Wonderful Days

A futuristic eco-fable in which action takes precedence over too much messaging, "Wonderful Days" is a fully worked, highly cinematic toon that's accessible for all ages. Combining a broad range of techniques, pic has definite offshore possibilities beyond Asia as a fest item in its original Korean and as a dubbed item on ancillary.

A futuristic eco-fable in which action takes precedence over too much messaging, “Wonderful Days” is a fully worked, highly cinematic toon that’s accessible for all ages, including adults. Combining a broad range of techniques, from 2-D and 3-D to miniatures, and capped by a final reel with an abstract, almost operatic power that will appeal to older aficionados of the genre, pic has definite offshore possibilities beyond Asia as a fest item in its original Korean and as a dubbed item on ancillary.

Five years in the works, and helmed by former TV commercials director Kim Mun-saeng, the $13 million movie — a huge budget by local standards — has already generated considerable advance interest on South Korean home turf, where it goes out July 16. While lacking the overall narrative sweep and involving characters of Japanimation show pieces like “Swept Away” or “Princess Mononoke,” the picture cleverly combines several different elements — from pure action to romance and vague biblical and Wagnerian references — without tarrying over the subtext. Tone is serious and darkish, without being oppressively dystopian.

Setting is Earth, AD 2142, when the planet’s eco system has been shot to hell and a bunch of humans have built Ecoban, a huge, shielded city of self-sustaining purity that organically feeds on the surrounding pollution. That’s fine for the select few inside the Noah’s Ark-like conurbation, but bad news for the so-called Marrians who live outside in low-tech hovels under perpetually dark and cloudy skies.

Story is told through the eyes of Jay, a beautiful young security officer in Ecoban who — after a striking opening set piece set on an oil rig — returns to Ecoban to find its nervous leadership mulling a dastardly plan. Ecoban’s future is threatened by falling pollution levels in the outside world, and the Marrians, buoyed by the hope that they may again enjoy “blue skies,” are getting restless. To sustain their privileged environment, the Ecoban brass decides to up the level of outside pollution.

Enter Shua, an agile young Marrian who infiltrates Ecoban and briefly bumps into Jay while being pursued by security forces. Per flashbacks, it turns out that Shua and Jay were once childhood friends, but he was expelled from Ecoban while she went on to become one of the chosen few. Even worse for Shua, security chief Simon is in love with Jay.

Shua manages to escape back outside, where he leads a final assault on Ecoban’s power unit, the Delos System. The rebels are helped by Dr. Noah, who originally designed Delos but now wants it destroyed. Jay, too, is already having second thoughts about whether she’s on the right side.

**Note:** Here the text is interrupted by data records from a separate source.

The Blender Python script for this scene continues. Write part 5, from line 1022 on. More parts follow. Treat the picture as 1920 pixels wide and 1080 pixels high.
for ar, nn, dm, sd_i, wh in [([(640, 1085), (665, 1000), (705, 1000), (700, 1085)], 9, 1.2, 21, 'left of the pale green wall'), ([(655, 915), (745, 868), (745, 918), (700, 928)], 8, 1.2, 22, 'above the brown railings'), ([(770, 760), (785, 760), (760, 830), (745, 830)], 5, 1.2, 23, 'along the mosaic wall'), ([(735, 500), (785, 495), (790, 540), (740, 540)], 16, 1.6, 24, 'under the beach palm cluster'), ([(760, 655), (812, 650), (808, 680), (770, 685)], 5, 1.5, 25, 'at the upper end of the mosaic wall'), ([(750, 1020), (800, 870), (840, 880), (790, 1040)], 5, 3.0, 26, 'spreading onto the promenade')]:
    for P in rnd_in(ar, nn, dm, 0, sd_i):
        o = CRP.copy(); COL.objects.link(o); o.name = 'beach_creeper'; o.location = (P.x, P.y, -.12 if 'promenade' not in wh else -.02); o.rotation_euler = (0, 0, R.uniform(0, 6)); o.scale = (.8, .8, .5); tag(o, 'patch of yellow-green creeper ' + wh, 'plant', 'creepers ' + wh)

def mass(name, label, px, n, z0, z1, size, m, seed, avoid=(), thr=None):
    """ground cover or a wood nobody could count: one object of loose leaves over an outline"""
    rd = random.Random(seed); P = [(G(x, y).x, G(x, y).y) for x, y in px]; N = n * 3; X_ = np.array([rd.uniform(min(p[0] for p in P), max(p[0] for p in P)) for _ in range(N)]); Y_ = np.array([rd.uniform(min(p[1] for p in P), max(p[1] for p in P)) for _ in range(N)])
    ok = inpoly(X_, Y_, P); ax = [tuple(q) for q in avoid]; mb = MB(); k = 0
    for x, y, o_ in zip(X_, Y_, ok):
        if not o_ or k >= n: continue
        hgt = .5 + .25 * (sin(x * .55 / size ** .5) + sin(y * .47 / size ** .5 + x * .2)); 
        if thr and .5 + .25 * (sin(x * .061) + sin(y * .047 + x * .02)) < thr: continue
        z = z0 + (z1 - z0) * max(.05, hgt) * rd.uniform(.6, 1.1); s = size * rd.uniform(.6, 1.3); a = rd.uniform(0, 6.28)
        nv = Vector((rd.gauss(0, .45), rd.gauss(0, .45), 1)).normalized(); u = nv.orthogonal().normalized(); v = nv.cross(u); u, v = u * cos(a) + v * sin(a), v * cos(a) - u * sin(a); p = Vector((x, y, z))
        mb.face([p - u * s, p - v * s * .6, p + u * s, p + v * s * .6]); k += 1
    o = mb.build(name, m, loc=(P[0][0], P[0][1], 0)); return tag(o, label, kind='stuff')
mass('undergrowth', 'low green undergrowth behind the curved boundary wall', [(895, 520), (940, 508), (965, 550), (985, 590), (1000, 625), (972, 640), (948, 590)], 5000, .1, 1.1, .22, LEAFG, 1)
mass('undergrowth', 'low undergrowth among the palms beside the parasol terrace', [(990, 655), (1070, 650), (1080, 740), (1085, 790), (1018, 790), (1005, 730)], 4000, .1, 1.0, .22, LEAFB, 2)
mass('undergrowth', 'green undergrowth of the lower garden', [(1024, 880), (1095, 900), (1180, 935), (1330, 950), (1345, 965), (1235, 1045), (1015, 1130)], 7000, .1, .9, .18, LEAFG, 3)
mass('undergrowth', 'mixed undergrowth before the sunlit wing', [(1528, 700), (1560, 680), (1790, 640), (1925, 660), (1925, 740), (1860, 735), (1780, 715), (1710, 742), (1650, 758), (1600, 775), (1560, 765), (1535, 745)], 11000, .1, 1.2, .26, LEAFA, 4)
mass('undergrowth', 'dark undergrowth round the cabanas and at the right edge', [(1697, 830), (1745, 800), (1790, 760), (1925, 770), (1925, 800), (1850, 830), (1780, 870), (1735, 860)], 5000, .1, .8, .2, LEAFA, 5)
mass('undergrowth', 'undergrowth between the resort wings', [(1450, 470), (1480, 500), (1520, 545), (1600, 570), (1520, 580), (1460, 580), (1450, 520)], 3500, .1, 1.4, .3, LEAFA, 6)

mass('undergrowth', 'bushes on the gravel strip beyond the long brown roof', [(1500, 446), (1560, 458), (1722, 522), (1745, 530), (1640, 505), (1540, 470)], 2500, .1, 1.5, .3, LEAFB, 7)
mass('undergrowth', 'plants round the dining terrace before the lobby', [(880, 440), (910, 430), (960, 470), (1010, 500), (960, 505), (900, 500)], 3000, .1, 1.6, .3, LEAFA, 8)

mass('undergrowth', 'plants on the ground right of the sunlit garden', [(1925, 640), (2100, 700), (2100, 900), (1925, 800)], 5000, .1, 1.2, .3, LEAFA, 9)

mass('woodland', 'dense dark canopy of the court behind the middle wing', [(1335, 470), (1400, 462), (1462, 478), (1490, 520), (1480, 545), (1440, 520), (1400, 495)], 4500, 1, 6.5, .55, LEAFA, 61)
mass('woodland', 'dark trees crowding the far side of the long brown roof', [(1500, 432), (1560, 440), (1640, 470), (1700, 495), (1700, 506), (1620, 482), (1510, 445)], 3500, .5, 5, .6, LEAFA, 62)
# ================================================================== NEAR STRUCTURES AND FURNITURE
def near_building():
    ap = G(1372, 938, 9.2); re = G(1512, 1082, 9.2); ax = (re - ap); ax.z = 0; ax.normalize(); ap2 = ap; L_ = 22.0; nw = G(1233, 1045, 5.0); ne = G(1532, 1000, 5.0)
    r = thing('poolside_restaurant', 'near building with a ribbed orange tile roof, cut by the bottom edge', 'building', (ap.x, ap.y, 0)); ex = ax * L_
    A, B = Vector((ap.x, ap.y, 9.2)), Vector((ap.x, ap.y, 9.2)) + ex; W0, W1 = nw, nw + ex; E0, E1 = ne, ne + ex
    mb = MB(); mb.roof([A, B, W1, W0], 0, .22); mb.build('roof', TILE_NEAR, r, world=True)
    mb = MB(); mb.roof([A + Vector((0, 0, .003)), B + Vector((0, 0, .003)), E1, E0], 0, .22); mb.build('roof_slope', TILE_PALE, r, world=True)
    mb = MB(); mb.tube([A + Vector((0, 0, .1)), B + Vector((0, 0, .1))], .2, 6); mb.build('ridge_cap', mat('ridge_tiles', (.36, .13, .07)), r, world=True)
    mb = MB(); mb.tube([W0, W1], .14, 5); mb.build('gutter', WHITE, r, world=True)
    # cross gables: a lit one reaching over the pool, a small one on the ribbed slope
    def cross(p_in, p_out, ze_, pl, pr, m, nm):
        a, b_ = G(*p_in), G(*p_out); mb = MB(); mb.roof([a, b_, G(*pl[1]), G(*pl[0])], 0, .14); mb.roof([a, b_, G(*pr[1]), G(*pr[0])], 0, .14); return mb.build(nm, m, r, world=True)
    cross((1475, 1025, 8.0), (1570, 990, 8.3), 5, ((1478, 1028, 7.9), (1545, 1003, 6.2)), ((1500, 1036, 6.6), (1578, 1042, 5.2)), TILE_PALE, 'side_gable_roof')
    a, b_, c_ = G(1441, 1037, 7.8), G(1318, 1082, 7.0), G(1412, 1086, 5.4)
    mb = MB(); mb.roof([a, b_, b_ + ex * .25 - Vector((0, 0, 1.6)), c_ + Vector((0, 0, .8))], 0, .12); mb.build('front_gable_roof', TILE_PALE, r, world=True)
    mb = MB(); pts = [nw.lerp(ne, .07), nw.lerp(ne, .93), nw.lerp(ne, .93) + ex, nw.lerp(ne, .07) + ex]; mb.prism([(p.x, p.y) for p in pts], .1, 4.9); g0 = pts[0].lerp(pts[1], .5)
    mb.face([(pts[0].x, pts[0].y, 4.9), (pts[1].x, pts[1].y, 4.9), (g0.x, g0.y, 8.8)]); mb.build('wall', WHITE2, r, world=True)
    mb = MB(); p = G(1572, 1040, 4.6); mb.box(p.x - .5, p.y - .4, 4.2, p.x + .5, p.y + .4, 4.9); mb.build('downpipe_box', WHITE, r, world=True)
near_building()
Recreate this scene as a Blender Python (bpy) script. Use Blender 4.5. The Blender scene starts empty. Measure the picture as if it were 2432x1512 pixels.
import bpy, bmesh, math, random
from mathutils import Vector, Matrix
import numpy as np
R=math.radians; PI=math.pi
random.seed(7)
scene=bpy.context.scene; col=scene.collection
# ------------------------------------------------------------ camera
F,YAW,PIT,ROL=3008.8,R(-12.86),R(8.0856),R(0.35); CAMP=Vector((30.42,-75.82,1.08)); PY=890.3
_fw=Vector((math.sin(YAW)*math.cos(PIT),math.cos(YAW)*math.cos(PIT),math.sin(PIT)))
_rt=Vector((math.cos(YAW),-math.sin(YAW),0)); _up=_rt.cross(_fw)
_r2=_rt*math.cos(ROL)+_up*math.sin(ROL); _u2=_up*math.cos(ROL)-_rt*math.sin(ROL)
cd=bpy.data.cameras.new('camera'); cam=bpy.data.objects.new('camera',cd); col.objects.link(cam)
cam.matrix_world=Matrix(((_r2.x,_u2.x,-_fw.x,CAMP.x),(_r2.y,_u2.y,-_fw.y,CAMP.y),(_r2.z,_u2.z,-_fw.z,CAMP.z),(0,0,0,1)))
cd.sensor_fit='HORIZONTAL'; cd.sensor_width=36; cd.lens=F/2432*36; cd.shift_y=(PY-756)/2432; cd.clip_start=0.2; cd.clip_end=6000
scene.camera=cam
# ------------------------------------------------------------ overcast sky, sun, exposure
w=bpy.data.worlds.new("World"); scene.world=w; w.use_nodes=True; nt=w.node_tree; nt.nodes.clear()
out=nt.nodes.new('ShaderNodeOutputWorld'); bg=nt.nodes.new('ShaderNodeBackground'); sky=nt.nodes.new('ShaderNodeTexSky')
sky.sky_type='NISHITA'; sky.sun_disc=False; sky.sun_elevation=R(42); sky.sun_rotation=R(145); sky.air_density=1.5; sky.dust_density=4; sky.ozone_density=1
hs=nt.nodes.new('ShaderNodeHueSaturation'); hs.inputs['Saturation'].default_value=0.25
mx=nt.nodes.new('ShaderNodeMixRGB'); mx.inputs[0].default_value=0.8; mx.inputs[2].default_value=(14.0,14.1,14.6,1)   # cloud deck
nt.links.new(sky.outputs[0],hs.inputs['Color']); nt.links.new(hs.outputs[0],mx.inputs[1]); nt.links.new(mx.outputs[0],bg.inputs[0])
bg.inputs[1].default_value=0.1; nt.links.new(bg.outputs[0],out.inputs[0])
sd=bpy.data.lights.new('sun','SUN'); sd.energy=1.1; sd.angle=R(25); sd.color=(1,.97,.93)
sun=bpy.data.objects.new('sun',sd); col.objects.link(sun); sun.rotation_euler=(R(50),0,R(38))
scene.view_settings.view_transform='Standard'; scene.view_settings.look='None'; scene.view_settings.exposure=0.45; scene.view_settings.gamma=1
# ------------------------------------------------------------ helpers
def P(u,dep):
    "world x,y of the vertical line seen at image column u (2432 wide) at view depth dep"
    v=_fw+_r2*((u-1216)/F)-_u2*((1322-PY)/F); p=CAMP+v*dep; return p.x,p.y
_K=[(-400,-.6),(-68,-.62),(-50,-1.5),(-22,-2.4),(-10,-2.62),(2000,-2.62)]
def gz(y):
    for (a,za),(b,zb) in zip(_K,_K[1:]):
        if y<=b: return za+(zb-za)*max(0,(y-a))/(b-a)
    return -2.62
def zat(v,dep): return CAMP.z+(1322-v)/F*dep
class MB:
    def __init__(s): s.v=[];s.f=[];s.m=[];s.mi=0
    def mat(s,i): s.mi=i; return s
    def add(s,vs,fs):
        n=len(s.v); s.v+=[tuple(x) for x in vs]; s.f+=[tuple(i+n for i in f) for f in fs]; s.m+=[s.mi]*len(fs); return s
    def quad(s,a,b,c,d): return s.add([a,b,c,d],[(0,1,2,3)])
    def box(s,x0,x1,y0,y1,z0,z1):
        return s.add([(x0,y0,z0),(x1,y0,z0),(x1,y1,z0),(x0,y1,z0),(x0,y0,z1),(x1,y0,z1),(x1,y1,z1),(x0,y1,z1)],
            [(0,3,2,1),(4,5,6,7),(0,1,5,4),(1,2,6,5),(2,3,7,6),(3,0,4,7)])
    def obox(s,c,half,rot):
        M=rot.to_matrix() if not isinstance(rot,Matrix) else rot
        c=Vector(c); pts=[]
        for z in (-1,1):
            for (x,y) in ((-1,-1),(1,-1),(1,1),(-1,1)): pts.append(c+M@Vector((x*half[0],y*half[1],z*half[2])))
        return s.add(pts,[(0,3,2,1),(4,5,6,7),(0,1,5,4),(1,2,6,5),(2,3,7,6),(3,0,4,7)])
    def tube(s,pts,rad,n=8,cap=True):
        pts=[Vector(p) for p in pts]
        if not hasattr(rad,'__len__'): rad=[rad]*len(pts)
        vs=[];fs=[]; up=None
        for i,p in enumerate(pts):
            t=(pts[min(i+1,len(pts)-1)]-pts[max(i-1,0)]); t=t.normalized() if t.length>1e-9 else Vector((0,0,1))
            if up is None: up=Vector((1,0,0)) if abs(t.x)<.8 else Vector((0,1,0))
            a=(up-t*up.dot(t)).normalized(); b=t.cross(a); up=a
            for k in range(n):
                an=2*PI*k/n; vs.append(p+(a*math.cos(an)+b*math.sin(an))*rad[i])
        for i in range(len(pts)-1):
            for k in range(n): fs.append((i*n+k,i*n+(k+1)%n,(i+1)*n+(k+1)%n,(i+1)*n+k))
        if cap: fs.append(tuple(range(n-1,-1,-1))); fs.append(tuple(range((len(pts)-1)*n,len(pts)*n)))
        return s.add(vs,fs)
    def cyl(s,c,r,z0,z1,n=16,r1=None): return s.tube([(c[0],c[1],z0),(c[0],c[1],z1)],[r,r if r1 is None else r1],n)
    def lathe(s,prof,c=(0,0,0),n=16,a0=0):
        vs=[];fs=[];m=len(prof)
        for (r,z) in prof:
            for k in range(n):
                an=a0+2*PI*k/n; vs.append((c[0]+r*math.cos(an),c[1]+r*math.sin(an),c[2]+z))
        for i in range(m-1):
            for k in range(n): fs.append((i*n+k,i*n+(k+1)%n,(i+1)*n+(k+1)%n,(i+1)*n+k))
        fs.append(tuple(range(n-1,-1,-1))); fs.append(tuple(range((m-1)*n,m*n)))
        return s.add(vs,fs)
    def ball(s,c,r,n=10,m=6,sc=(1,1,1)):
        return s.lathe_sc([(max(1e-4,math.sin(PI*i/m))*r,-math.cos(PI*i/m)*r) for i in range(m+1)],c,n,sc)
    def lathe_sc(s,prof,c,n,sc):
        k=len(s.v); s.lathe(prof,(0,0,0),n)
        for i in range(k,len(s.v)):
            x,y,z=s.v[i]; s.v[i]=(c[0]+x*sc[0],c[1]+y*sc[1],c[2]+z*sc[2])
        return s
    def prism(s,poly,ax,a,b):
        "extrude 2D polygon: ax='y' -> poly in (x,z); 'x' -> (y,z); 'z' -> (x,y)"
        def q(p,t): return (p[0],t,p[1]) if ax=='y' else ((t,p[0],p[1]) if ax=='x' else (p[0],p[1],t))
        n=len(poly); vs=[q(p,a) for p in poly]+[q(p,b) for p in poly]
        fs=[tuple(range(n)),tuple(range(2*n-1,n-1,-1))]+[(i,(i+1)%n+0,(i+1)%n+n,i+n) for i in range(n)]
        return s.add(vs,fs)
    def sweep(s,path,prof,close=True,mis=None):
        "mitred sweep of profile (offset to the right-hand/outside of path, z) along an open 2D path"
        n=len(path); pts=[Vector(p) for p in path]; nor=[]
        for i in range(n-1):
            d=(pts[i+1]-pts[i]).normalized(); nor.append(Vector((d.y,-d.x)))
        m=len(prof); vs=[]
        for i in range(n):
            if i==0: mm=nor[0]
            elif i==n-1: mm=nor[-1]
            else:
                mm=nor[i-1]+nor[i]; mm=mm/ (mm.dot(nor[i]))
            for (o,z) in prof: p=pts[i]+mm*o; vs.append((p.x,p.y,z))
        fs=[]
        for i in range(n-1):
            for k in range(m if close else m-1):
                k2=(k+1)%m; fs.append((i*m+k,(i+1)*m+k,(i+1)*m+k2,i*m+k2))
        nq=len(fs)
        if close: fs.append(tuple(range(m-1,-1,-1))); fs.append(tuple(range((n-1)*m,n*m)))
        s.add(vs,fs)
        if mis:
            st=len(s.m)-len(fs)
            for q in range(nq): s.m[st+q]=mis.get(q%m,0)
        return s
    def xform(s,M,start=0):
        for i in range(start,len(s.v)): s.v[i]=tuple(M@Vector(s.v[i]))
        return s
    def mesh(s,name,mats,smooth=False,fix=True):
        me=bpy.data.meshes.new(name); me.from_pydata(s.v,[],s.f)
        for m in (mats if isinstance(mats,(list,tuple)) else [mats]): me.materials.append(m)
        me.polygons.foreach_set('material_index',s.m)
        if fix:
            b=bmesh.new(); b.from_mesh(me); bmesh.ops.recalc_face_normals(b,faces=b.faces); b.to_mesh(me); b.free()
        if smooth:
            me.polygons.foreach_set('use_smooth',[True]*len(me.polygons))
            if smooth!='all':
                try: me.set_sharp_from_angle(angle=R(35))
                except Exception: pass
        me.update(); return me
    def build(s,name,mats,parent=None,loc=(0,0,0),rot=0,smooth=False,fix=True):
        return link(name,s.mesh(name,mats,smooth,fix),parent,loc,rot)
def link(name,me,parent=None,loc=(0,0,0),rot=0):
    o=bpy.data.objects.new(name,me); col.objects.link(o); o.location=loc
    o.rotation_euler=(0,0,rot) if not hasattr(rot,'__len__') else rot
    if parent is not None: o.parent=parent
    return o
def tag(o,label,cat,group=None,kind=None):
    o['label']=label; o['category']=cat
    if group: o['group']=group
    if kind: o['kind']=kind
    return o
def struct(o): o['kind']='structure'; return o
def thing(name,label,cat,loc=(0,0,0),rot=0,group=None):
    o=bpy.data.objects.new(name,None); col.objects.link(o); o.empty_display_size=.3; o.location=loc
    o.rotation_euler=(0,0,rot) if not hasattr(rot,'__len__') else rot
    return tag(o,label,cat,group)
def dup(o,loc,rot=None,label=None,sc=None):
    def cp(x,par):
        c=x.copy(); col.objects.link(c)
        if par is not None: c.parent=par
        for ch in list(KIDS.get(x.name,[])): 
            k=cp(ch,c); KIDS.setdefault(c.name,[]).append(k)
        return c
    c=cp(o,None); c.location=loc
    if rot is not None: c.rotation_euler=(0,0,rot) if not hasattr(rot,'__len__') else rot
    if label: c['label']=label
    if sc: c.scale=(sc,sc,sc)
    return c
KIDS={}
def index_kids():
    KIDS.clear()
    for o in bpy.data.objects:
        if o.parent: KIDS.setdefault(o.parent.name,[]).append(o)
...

Film has a very cinematic look, mimicking regular movie compositions and camera effects like crane shots and changing depths of field (including the Hitchcockian zoom-in/track-out). There’s also a very physical feel to some sequences, such as Jaya and Shua’s first meeting during a tense hide-and-seek, that’s paralleled elsewhere by the use of actual miniatures. Melding of all these elements is smooth, and puts the film a notch above even regular 3-D animation.

However, “Wonderful Days” is at its best in its less conventionally narrative moments, especially the dream-like, slo-mo ending — set to an operatic aria — in which the characters, and Delos itself, go through a final transfiguration. It’s never more than sci-fi philosophy, but it works on a simple emotional level.

Characterization is broad, from beefy Marrian grunts to the proto-fascist inhabitants of Ecoban, determined to protect their Walhalla lifestyle at any cost. A couple of mildly sexy moments are nothing to worry parents of younger viewers.

Wonderful Days

Market / South Korea

Production: An Aura release of a Samsung Venture Investment, Korea Culture, Contents Agency presentation of a Tin House production. (International sales: Mirovision, Seoul.) Produced by Lee Gyeong-hak, Kay Hwang. Directed by Kim Mun-saeng. Animation director, Yun Yeong-gi. Screenplay, Park Jun-yong, Kim.

Crew: In color. Music, Weon Il; production designer, Lee Seok-yeon; art director, Jeong Yun-cheol; sound (Dolby Digital), Kim Seok-weon; CG supervisors, Hong Song-ho, Park Yeong-min; assistant director, Han Je-sung. Reviewed at Cannes Film Festival (market), May 15, 2003. Running time: 91 MIN.